41      Lastly, it should also be clarified that that finding also cannot be called into question by the fact that the intended sale was not completed. In that context, the important point is the fact that, had that sale been completed, the expenditure incurred in relation to the disputed services would not, in any event, have come within the scope of VAT and, therefore, could not have given rise to a right to deduct.

42      In the light of all of the foregoing considerations, the answer to the questions referred for a preliminary ruling is that Articles 2, 9 and 168 of Directive 2006/112 must be interpreted as meaning that a share disposal transaction, envisaged but not carried out, such as that at issue in the main proceedings, for which the direct and exclusive reason does not lie in the taxable economic activity of the company concerned, or which does not constitute the direct, permanent and necessary extension of that economic activity, does not come within the scope of VAT. 

 Costs

43      Since these proceedings are, for the parties to the main proceedings, a step in the action pending before the national court, the decision on costs is a matter for that court. Costs incurred in submitting observations to the Court, other than the costs of those parties, are not recoverable.

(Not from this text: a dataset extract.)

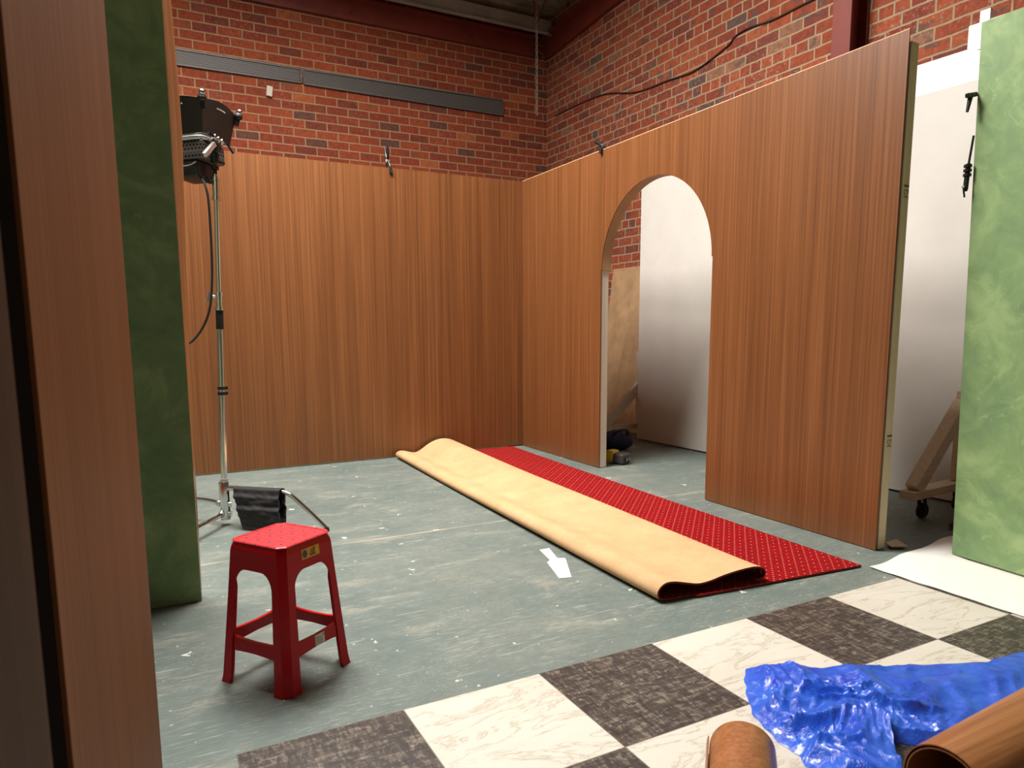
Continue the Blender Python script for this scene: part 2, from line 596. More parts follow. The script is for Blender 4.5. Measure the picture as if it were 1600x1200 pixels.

On those grounds, the Court (Sixth Chamber) hereby rules:

Articles 2, 9 and 168 of Council Directive 2006/112/EC of 28 November 2006 on the common system of value added tax must be interpreted as meaning that a share disposal transaction, envisaged but not carried out, such as that at issue in the main proceedings, for which the direct and exclusive reason does not lie in the taxable economic activity of the company concerned, or which does not constitute the direct, permanent and necessary extension of that economic activity, does not come within the scope of value added tax.

[Signatures]


*      Language of the case: Danish.